Scheduled to take place in Geneva on October 10, the meeting will address “innovation-stifling use of intellectually property,” which has resulted in sales bans of a number of devices. As stated by the ITU Secretary General Dr. Hamadoun Touré:

We are seeing an unwelcome trend in today’s market place to use standards-essential patents to block markets. There needs to be an urgent review of this situation: Patents are meant to encourage innovation, not stifle it.

Discussing FRAND Patents

The meeting will address the FRAND patents or standards-essential innovations like the 3G wireless technology. These components are promised to be licensed in fair, reasonable and non-discriminatory manner.

Recently, Apple and Microsoft joined forces in an EU antitrust suit against Motorola, which allegedly made an unfair use of its standards-essential properties.  This includes the H.264 video streaming codec.

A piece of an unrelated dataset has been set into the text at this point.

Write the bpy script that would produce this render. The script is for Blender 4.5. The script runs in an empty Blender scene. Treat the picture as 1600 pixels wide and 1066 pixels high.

Meanwhile, the Google-owned Motorola was able to institute a temporary sales ban on Apple’s iPhone and iPad after the company refused to pay royalties for certain GPRS technology. The said technology is used on the Apple devices’ Qualcomm GSM chip. The Cupertino-based company argued that their devices were the extended beneficiary of the Qualcomm license. However, this claim was found tenous.

In relation to this, Motorola is also set to shut Apple’s iCloud service after successfully leveraging a packet transfer patent.

The FRAND interpretation makes the situation confusing. On the other hand, ITU said that the companies leveraging the essential patent often disagree with licensees with regards to what royalties are fair and reasonable. In the end, this confusion prompted a number of lawsuits and injunctions.

According to Illya Kazi, a member of Chartered Institutes of Patent Attorneys in United Kingdom:

The situation is complex and it’s very easy for someone to complain something is not fair because it is adverse to their position. I don’t think there’s a simple answer. High-level talks can’t be a bad thing, but I would be surprised if they can come up with an agreed implementable conclusion.

As ITU stated, the high-level talks will “include potential improvements to existing policy frameworks, entitlement to injunctive reliefs, and definitions of what constitutes a royalty base.”